Family owned restaurants line the streets where pasta sauce is referred to as “gravy,” its trademark misnomer.
As a whole, Philadelphia is known for its mix of cultures with different ethnic groups boasting a center of pride. There’s the African American Museum on Arch Street, the Polish American Cultural Center on Walnut Street and as of June 2014, the History of Italian Immigration Museum on Passyunk Avenue in South Philly.

FILITALIA International’s History of Italian Immigration Museum on E. Passyunk Avenue and Mifflin Streets opened its  doors to the public July 8, 2015.

FILITALIA International’s History of Italian Immigration Museum on E. Passyunk Avenue and Mifflin Streets opened its doors to the public July 8, 2015.
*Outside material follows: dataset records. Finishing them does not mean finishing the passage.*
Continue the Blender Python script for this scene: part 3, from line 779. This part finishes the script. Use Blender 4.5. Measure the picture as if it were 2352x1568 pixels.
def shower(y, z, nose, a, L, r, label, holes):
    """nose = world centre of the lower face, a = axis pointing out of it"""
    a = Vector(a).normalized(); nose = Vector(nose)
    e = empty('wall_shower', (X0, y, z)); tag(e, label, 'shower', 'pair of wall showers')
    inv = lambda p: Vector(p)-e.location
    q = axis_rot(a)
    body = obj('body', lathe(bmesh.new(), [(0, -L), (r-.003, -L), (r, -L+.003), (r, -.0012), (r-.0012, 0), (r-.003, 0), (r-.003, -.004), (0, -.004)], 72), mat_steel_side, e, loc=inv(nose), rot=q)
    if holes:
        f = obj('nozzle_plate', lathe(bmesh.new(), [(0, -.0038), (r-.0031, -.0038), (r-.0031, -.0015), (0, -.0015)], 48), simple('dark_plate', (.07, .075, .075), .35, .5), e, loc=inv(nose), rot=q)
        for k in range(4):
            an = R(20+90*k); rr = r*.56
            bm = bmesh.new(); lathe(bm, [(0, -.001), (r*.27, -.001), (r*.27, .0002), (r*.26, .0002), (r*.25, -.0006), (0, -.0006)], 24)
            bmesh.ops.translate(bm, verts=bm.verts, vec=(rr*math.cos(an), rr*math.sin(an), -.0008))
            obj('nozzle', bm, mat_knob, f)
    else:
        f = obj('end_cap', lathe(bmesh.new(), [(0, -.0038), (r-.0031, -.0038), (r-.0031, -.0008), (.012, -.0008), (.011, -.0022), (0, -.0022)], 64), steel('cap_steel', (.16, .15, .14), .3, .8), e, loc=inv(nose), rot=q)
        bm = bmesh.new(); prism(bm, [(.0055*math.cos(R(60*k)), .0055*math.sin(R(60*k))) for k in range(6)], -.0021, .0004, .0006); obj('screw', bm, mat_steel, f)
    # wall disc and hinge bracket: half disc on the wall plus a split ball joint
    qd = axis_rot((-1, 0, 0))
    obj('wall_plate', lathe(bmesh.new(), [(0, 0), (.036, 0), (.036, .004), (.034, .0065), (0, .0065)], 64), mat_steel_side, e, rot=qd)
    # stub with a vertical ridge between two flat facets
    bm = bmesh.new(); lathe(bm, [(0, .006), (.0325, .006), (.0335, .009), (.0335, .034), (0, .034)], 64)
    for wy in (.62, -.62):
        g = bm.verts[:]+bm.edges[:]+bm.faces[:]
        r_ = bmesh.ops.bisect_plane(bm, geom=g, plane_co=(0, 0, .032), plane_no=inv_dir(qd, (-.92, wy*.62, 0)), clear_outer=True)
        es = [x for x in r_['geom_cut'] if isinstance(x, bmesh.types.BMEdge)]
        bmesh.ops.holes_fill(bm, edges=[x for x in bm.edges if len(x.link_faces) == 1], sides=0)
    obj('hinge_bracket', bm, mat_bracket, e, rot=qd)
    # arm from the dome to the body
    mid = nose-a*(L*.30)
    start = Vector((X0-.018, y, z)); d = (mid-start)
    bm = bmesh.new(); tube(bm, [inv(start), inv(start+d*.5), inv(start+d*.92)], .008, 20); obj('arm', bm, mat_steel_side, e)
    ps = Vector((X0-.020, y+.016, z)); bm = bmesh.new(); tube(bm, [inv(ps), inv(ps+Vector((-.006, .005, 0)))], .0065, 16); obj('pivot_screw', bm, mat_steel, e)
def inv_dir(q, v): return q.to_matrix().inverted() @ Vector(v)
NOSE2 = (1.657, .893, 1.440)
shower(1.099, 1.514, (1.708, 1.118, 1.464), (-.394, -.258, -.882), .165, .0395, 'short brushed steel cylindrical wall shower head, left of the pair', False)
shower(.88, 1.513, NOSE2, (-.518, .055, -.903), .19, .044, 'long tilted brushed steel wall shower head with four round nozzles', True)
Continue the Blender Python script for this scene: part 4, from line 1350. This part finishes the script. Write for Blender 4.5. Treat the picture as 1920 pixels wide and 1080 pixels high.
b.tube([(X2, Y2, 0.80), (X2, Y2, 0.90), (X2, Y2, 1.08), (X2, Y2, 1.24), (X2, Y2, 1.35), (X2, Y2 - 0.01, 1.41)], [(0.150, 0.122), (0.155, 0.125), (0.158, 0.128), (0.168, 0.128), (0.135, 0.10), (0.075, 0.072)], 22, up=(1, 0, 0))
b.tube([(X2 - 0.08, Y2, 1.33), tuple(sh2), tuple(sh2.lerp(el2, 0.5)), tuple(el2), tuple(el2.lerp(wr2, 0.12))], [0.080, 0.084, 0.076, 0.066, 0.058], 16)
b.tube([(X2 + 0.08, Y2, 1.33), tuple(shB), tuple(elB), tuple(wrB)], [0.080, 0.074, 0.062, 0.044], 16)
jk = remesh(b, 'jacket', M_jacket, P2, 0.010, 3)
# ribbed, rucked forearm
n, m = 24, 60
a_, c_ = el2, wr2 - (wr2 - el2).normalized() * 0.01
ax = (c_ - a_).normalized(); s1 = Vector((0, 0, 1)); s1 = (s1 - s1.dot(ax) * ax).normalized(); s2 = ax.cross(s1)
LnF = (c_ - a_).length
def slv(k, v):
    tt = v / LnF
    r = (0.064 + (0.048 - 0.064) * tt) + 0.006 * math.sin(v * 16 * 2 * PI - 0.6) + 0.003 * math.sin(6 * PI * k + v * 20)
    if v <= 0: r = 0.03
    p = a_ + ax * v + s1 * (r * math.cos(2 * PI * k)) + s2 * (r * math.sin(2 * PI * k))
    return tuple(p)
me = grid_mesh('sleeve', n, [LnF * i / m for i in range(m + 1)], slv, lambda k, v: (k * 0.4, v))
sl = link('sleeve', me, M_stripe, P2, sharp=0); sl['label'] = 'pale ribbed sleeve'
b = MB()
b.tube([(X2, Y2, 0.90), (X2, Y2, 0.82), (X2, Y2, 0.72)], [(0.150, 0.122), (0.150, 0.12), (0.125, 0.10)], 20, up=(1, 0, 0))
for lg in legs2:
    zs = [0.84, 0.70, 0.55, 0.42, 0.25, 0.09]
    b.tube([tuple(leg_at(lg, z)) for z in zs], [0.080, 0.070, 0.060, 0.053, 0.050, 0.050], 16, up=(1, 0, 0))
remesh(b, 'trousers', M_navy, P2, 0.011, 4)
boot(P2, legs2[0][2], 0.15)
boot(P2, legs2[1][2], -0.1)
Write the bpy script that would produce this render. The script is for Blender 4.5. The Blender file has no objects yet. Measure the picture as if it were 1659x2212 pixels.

Since its inception, the Filitalia International organization has bounded its mission to the preservation of Italian culture and is doing so by opening this museum in a community whose Italian flair has shaped a unique, local personality.
Filitalia International is a nonprofit that includes 20 chapters, nine of which are international. A center of the South Philadelphia chapter, The “M. Fabrizio & P. Nestico Center for Language and Culture” is located on E. Passyunk Avenue and Mifflin Streets.
Opened in 2005, the center offers Italian language classes at an affordable price. Members of the Filitalia organization receive a discount on services such as language classes and become part of a tight-knit network of Italian Americans. Annual scholarships up to $1,000 in value are awarded to elementary through college students who have been involved in the organization for more than two years. Filitalia also recognizes outstanding Italian Americans through its annual awards ceremony.
Barbara Ann Zippi, a recipient of Filitalia’s Humanitarian Award, conceived and produced the TV show, “Ciao Bella Living Italian Style”, for Radnor Studio Channel 21. A documentary of Italian lifestyle, its premiere episode (aired May 2, 2015) titled “Who makes the best gravy?” featured the South Philly bred Giacchino family.
Rosetta Miriello, president of Filitalia’s South Philadelphia chapter, is adamant about exactly what “Filitalia” translates to: love for Italy. She aims to inspire a sense of heritage into a particularly lukewarm generation of Italian Americans.
“We’re working for the future,” she said.
Filitalia’s awards and scholarships are just one way that the organization aims to celebrate Italian Americans; they hope the immigration museum will transcend Filitalia’s message to a larger canvas. Beginning July 8, 2015, the museum opened its doors to the public four days a week, Wednesday, Friday, Saturday and Sunday.
With this, Filitalia International continues to honor heritage in South Philadelphia, a community whose Italian influence has made it the place of grit, guts, sharp wit and starchy cooking we experience today.